Sematic Segmentation of Hyperspatial UAS Imagery for Land Cover Mapping Using Convolutional-Wavelet Neural Networks

Land cover classification has been a long-standing research area in remote sensing. In recent years, small unmanned aircraft systems (UAS) equipped with digital cameras have enabled the acquisition of hyperspatial imagery with a ground sample distance (GSD) less than 3 cm. As a result, appearance-based image features play as important a role as the spectral content. In this work, Fully Convolutional Neural Networks (FCNs) are applied to semantic-labeling of UAS aerial images collected over a coastal marsh environment.
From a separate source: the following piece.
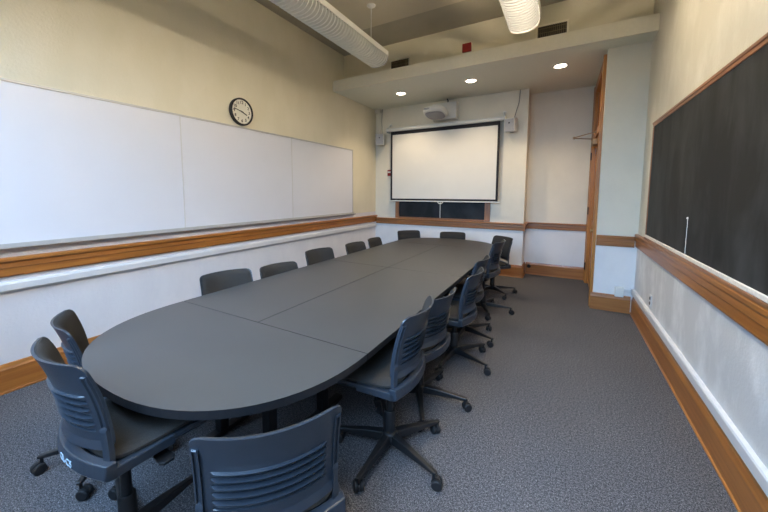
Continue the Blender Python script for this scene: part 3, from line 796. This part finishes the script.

We believe that the most effective methods for dense and accurate semantic segmentation of hyperspatial aerial imagery over complex environments such as wetland areas are those that combine both Convolutional Neural Networks (CNNs) features and handcrafted multi-scale features. This work uses a wavelet transform to extract multi-scale features from image patches, which in combination with features automatically extracted through the CNN, produces a more robust rotation and translation invariant multi-scale feature set that is used by a Conditional Random Field (CRF), as a post-processing step, to perform scene segmentation. Our experimental results demonstrate an increase in accuracy in comparison to our earlier proposed end-to-end learning FCN for UAS hyperspatial image classification over wetland areas.